Partimos de la base de que Marian es una mujer perfectamente adaptada a su entorno. Entiende las normas sociales que rigen la sociedad en la que vive y, de hecho, las comparte. Pero su ida de olla se va manifestando progresivamente desde que se compromete. En ese momento, mente y cuerpo comienzan a separarse. Tanto, que Marian empieza a hablar de su cuerpo como algo ajeno. Como ocurre en muchas situaciones traumáticas, el mecanismo de la protagonista consiste en desligarse de su cuerpo para no sufrir/sentir/padecer a medida que la boda se acerca. Porque no olvidemos que Marian ni quiere tener hijos ni está enamorada de su novio. El lector lo sabe desde el principio. Lo triste, es que ella no.

El resto de personajes no tienen desperdicio alguno. En primer lugar está la compañera de piso de Marian, Ainsley. Ella y Marian quieren cosas distintas, de los hombres y de la vida, por lo que están en continuo enfrentamiento. Marian, que es una buena chica, va a casarse y tener hijos aunque no desee ni lo uno ni lo otro. Ainsley sale con muchos hombres y anhela ferviertemente un hijo sin por ello tener que comprometerse. Es ella quien, conscientemente, toma la decisión de ser madre soltera. No obstante, ni siquiera este personaje, una de las mujeres más libres del libro, puede escapar a la culpa social. Alguien le cuenta que, sin figura paterna, el niño corre el riesgo de «convertirse» en homosexual. Un pensamiento basado en la ignorancia y las falsas creencias que, aún a día de hoy (Dios mátame), muchos continúan arrastrando.
El padre de la criatura de Ainsley es Len, un antiguo amigo de Marian con fama de mujeriego al que le gustan las púberes. Luego está Peter, el flamante novio, cúlmen de un machismo que Marian acepta sin rechistar mientras su cuerpo se rebela contra ella.

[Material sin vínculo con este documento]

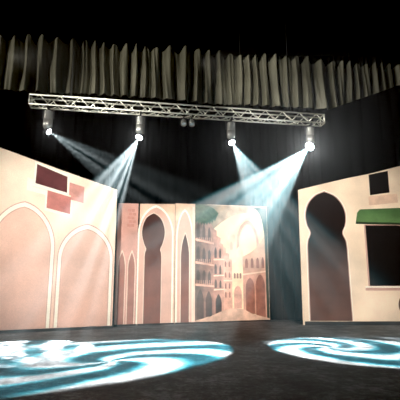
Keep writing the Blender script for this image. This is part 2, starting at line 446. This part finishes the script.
for x in (0.01,TL-.01):
    bm2=bmesh.new()
    for a,b_ in (((x,-hw,-hw),(x,-hw,hw)),((x,hw,-hw),(x,hw,hw)),((x,-hw,hw),(x,hw,hw)),((x,-hw,-hw),(x,hw,-hw))): tube(bm2,a,b_,.018,8)
    meshobj('end_frame',bm2,M['steel'],e,True)
for x in (.9,TL-.9):
    bm2=bmesh.new(); tube(bm2,(x,0,hw+.35),(x,0,8.99-5.17),.006,6); tube(bm2,(x,-hw,hw+.01),(x,0,hw+.35),.008,6); tube(bm2,(x,hw,hw+.01),(x,0,hw+.35),.008,6)
    meshobj('hoist_cable',bm2,M['cable'],e)

# ------------------------------------------------------------ lamps
def lathe(bm,prof,seg=28):
    rings=[]
    for r,z in prof:
        if r<1e-5: rings.append([bm.verts.new((0,0,z))])
        else: rings.append([bm.verts.new((r*math.cos(2*math.pi*k/seg),r*math.sin(2*math.pi*k/seg),z)) for k in range(seg)])
    for a,b_ in zip(rings,rings[1:]):
        for k in range(seg):
            k2=(k+1)%seg
            if len(a)==1: bm.faces.new((a[0],b_[k],b_[k2]))
            elif len(b_)==1: bm.faces.new((a[k],b_[0],a[k2]))
            else: bm.faces.new((a[k],a[k2],b_[k2],b_[k]))
def gobo(light,half,mode,seed,sgn=1,off=(.25,-.1)):
    light.use_nodes=True; nt=light.node_tree; N=nt.nodes; L=nt.links
    em=N['Emission'] if 'Emission' in N else N.new('ShaderNodeEmission')
    tc=N.new('ShaderNodeTexCoord'); sp=N.new('ShaderNodeSeparateXYZ'); L.new(tc.outputs['Normal'],sp.inputs[0])
    def mth(op,a,b_=None):
        n=N.new('ShaderNodeMath'); n.operation=op
        for k,v in enumerate((a,b_)):
            if v is None: continue
            if isinstance(v,(int,float)): n.inputs[k].default_value=v
            else: L.new(v,n.inputs[k])
        return n.outputs[0]
    k=1/math.tan(half)
    az=mth('ABSOLUTE',sp.outputs['Z'])
    X=mth('MULTIPLY',mth('DIVIDE',sp.outputs['X'],az),k); Y=mth('MULTIPLY',mth('DIVIDE',sp.outputs['Y'],az),k)
    cb=N.new('ShaderNodeCombineXYZ'); L.new(X,cb.inputs[0]); L.new(Y,cb.inputs[1]); cb.inputs[2].default_value=seed*3.1
    ns=N.new('ShaderNodeTexNoise'); ns.inputs['Scale'].default_value=5.5; ns.inputs['Detail'].default_value=2
    L.new(cb.outputs[0],ns.inputs['Vector'])
    nw=N.new('ShaderNodeTexNoise'); nw.inputs['Scale'].default_value=1.2; nw.inputs['Detail'].default_value=0
    L.new(cb.outputs[0],nw.inputs['Vector'])
    st_=N.new('ShaderNodeMapRange'); st_.inputs['From Min'].default_value=.38; st_.inputs['From Max'].default_value=.62
    st_.inputs['To Min'].default_value=.6 if mode=='swirl' else .15; st_.inputs['To Max'].default_value=1.25 if mode=='swirl' else 1.5
    L.new(ns.outputs['Fac'],st_.inputs['Value'])
    X=mth('ADD',X,off[0]); Y=mth('ADD',Y,off[1])
    r=mth('SQRT',mth('ADD',mth('MULTIPLY',X,X),mth('MULTIPLY',Y,Y)))
    a=mth('ARCTAN2',Y,X)
    if mode=='swirl':
        w=mth('SINE',mth('ADD',mth('ADD',mth('MULTIPLY',a,4*sgn),mth('MULTIPLY',r,10.5)),mth('MULTIPLY',nw.outputs['Fac'],4.0)))
    else:
        w=mth('SINE',mth('ADD',mth('MULTIPLY',a,19),mth('ADD',mth('MULTIPLY',r,3.0),seed)))
    w=mth('ADD',mth('MULTIPLY',w,.5),.5)
    cr=N.new('ShaderNodeValToRGB'); E=cr.color_ramp.elements
    if mode=='swirl':
        E[0].position=.16;E[0].color=(.012,.10,.13,1)
        E[1].position=.78;E[1].color=(1,1,.98,1)
        x=E.new(.36); x.color=(.05,.38,.47,1)
        x=E.new(.58); x.color=(.28,.78,.86,1)
    else:
        E[0].position=.2;E[0].color=(.02,.07,.08,1)
        E[1].position=.85;E[1].color=(.85,.97,1,1)
    L.new(w,cr.inputs[0]); L.new(cr.outputs[0],em.inputs['Color']); L.new(st_.outputs[0],em.inputs['Strength'])
zbot=T0.z-hw
def scanner(s,aim,power,half,mode,label,seed=0,sgn=1,off=(.25,-.1),lens=None,ls=1.0):
    P=T0+TD*s
    e=empty('scanner_lamp',(P.x,P.y,zbot-.024),tang,label,'stage light','scanner lamps on the truss')
    bm=bmesh.new(); box(bm,-.02,.02,-.15,.15,-.05,-.012)
    for y in (-hw,hw): box(bm,-.022,.022,y-.03,y+.03,-.03,.003)
    meshobj('hook_clamp',bm,M['cable'],e)
    bm=bmesh.new()
    box(bm,-.125,.125,-.03,.03,-.065,-.052)
    for sx in (-1,1): box(bm,sx*.118-.007,sx*.118+.007,-.03,.03,-.27,-.053)
    bmesh.ops.bevel(bm,geom=bm.edges[:],offset=.003,segments=2,affect='EDGES')
    meshobj('yoke',bm,M['lampblk'],e)
    bm=bmesh.new()
    pr=[(0,-.08),(.07,-.08),(.095,-.095)]
    z=-.11
    for k in range(7): pr+=[(.10,z),(.10,z-.014),(.088,z-.017),(.088,z-.024)]; z-=.027
    pr+=[(.104,z),(.104,-.46),(.095,-.47),(.095,-.48),(.07,-.49),(.07,-.52),(0,-.52)]
    lathe(bm,pr); meshobj('lamp_body',bm,M['lampgry'],e,True)
    piv=Vector((0,0,-.56)); Pw=Vector((P.x,P.y,zbot-.024))+piv
    dr=(Vector(aim)-Pw).normalized()
    ldl=Matrix.Rotation(-tang,3,'Z')@dr
    q=ldl.to_track_quat('-Z','Y')
    bm=bmesh.new()
    lathe(bm,[(0,.055),(.04*ls,.05),(.062*ls,.03),(.068*ls,0),(.075*ls,-.02),(.082*ls,-.06),(.074*ls,-.06),(.06*ls,-.02),(0,-.02)])
    h=meshobj('lamp_nozzle',bm,M['lampblk'],e,True); h.location=piv; h.rotation_mode='QUATERNION'; h.rotation_quaternion=q
    bm=bmesh.new(); lathe(bm,[(0,-.09),(.03*ls,-.086),(.055*ls,-.072),(.073*ls,-.052),(.07*ls,-.045),(0,-.045)])
    meshobj('lens',bm,lens or M['lens'],h,True)
    ld_=bpy.data.lights.new('lamp_beam','SPOT'); ld_.energy=power; ld_.spot_size=2*half; ld_.spot_blend=.2
    ld_.shadow_soft_size=.01; ld_.color=(.93,.98,1)
    gobo(ld_,half,mode,seed,sgn,off)
    lo=bpy.data.objects.new('lamp_beam',ld_); COL.objects.link(lo); lo.parent=h; lo.location=(0,0,-.11)
    return e
r=math.radians
scanner(.42,(3.3,7.5,0),11000,r(11),'rays','lit scanner lamp throwing a faint beam at the truss end',.5,off=(1.6,.5),ls=.85)
scanner(2.53,(-2.9,7.0,0),56000,r(13.5),'rays','lit scanner lamp throwing a steep fan of pale beams',1.2,off=(1.5,-.4),ls=1.05)
scanner(4.75,(2.45,7.35,0),26000,r(14.5),'swirl','lit scanner lamp throwing a swirled beam pattern',2,-1,(-.2,.1),ls=1.05)
scanner(6.82,(-1.25,6.7,0),54000,r(13.5),'swirl','brightest lit scanner lamp near the truss end',0,1,(.3,-.15),lens=M['lenshot'],ls=1.45)
def par(s):
    P=T0+TD*s
    e=empty('par_can',(P.x,P.y,zbot-.024),tang,'small unlit black par can clamped under the truss','stage light','small unlit par cans')
    bm=bmesh.new(); box(bm,-.012,.012,-.14,.14,-.04,-.01)
    for y in (-hw,hw): box(bm,-.014,.014,y-.02,y+.02,-.03,.003)
    meshobj('hook_clamp',bm,M['cable'],e)
    bm=bmesh.new(); box(bm,-.075,.075,-.012,.012,-.052,-.04)
    for sx in (-1,1): box(bm,sx*.075-.004,sx*.075+.004,-.012,.012,-.16,-.04)
    meshobj('yoke',bm,M['lampblk'],e)
    bm=bmesh.new(); lathe(bm,[(0,.08),(.04,.08),(.055,.05),(.068,-.06),(.068,-.09),(.06,-.09),(.058,-.05),(0,-.05)],20)
    h=meshobj('lamp_head',bm,M['lampgry'],e,True); h.location=(0,0,-.14); h.rotation_euler=(-.5,0,0)
    bm=bmesh.new(); lathe(bm,[(0,-.062),(.056,-.055),(.056,-.052),(0,-.052)],20); meshobj('lens',bm,M['lensoff'],h,True)
par(3.57);par(3.77)

# ------------------------------------------------------------ front-of-house lighting, plus added valance spots
def spot(name,loc,aim,power,size,blend,col,soft=.3):
    l=bpy.data.lights.new(name,'SPOT'); l.energy=power; l.spot_size=math.radians(size); l.spot_blend=blend; l.color=col; l.shadow_soft_size=soft
    o=bpy.data.objects.new(name,l); o.location=loc; COL.objects.link(o)
    o.rotation_euler=(Vector(aim)-Vector(loc)).to_track_quat('-Z','Y').to_euler(); return o
warm=(1,.93,.84)
spot('front_light',(-3,-1,5.5),(-2.3,11,1.9),8000,36,.9,warm)
spot('front_light',(3,-1,5.5),(2.9,11.5,1.9),8000,36,.9,warm)
spot('front_light',(0,-1,5.0),(.0,12,1.6),2800,26,.8,warm)
gold=(1,.97,.86)  # unseen spots below are added only to rake light over the valance folds
spot('valance_fill_spot',(-7.4,8.0,5.4),(-3.4,10.6,6.6),760,75,.8,gold,.1)
spot('valance_fill_spot',(-3.8,7.7,5.4),(.2,11.2,6.6),740,75,.8,gold,.1)
spot('valance_fill_spot',(.0,8.3,5.6),(3.6,11.8,6.8),720,75,.8,gold,.1)

w=bpy.data.worlds.new('dark'); scn.world=w; w.use_nodes=True
w.node_tree.nodes['Background'].inputs[0].default_value=(0,0,0,1)
# thin theatrical haze filling the whole hall
vs=w.node_tree.nodes.new('ShaderNodeVolumeScatter')
vs.inputs['Density'].default_value=.0112; vs.inputs['Anisotropy'].default_value=.72; vs.inputs['Color'].default_value=(1,.97,.95,1)
w.node_tree.links.new(vs.outputs[0],w.node_tree.nodes['World Output'].inputs['Volume'])
vsn=scn.view_settings; vsn.use_curve_mapping=True
vsn.curve_mapping.black_level=(.013,.0135,.0135); vsn.curve_mapping.update()

# ------------------------------------------------------------ camera
cd=bpy.data.cameras.new('camera'); cam=bpy.data.objects.new('camera',cd); COL.objects.link(cam)
cd.sensor_width=36; cd.lens=430/400*36; cam.location=(0,0,1.0)
cam.rotation_euler=(math.radians(90)+math.atan(85/430),0,0)
scn.camera=cam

En el lado opuesto se encuentra Duncan, un estudiante tan aparentemente brillante como inadaptado con el que la protagonista mantiene unos (bizarros) escarceos.

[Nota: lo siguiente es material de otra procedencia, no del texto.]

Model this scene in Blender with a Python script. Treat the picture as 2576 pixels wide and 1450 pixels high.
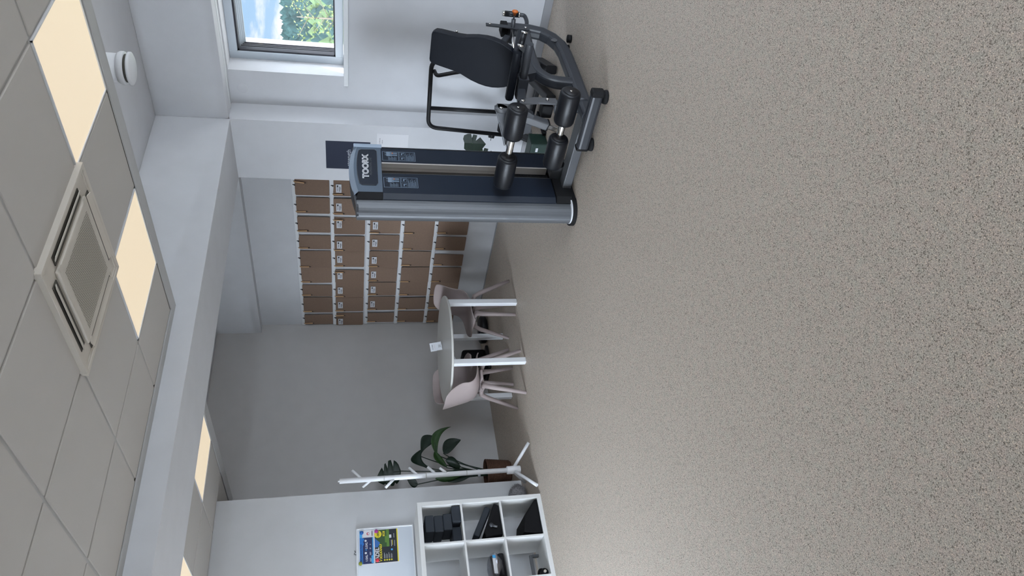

No diré más de la novela para que, quien decida empezarla, la pueda disfrutar enteramente. Solo remarcaré, para acabar, que se masca la tragedia desde el principio. El lector lo percibe cuando Marian se vuelve un poco Corre, Lola, corre al darse cuenta de que lo suyo con Peter va más en serio de lo que pensaba.
Quiere correr, pero se queda. Su cuerpo prefiere dejarse morir antes que casarse. Pero ella se queda. Cuántas mujeres no habrán pasado por lo mismo. Abuelas, madres, amigas. Son pesadillas comunes, vulgares, corrientes. Aún así, no dejan de ser pesadillas.